Ansonsten sind die Mechanismen die gleichen. Massive Repression nach
innen, Beugung des Rechts. Und wenn das nichts nutzt, kann der starke
Mann in Ankara genau wie der Russe noch auf die Mobilisierung
nationaler Gefühle durch militärisches Herumgefuchtel setzen. Zum
Beispiel gegenüber Zypern oder Griechenland. Und schon wäre auch
diese Krise mitten in Europa angelangt, so wie die ukrainische. Die
Gefahr besteht. Der Besuch des deutschen Bundespräsidenten Joachim
Gauck bei diesem noch übenden zweiten großen Autokraten an der
Peripherie der EU fiel in eine äußerst heikle Zeit. Die Türkei steht
gerade am Scheideweg. Noch hat Erdogan den Machtkampf nicht ganz für
sich entschieden. Die Zivilgesellschaft ist vor allem in den Städten
noch sehr agil, der amtierende Präsident Abdullah Gül bietet ihm
Paroli, und die dynamisch wachsende türkische Wirtschaft will global
handeln und nicht auf Vorderasien zurückgeworfen werden. Joachim
Gauck hat sich schnörkellos auf die Seite der Demokratie gestellt,
hat den Demokraten Mut gemacht. Er hat für sich als Demokrat das
universelle Recht beansprucht, sich einzumischen, wenn der
Rechtsstaat in Gefahr ist - auch wenn es nicht der Rechtsstaat des
eigenen Landes ist.

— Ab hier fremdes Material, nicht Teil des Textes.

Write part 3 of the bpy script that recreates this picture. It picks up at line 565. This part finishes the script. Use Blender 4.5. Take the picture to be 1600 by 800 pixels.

Das war ein kompromissloser Auftritt für
Demokratie und Freiheit. Kein Kuschen vor Potentatenthronen. Der
Bundespräsident hat seine Rede vor Studenten in Ankara gehalten, also
vor der Generation, die die Zukunft der Türkei darstellt. Er hat
ihnen eine europäische Perspektive versprochen, wenn die Türkei einen
demokratischen Weg geht. Das ist in der Tat der Traum vieler junger
Türken. Für diese junge Generation freilich wäre es wichtig, wenn
nicht nur das repräsentative deutsche Staatsoberhaupt den
Beitrittsverhandlungen zur EU Ernsthaftigkeit und Erfolg wünschen
würde, sondern auch die operativ verantwortliche Kanzlerin und ihre
Partei, die CDU. Doch dort will man die Türkei mit einer
"privilegierten Partnerschaft" abspeisen und droht bei jeder
Gelegenheit mit dem Stopp der Gespräche. Diese Doppelzüngigkeit nimmt
den Appellen des Präsidenten bei den Adressaten ihre Kraft. Und das
ist schade.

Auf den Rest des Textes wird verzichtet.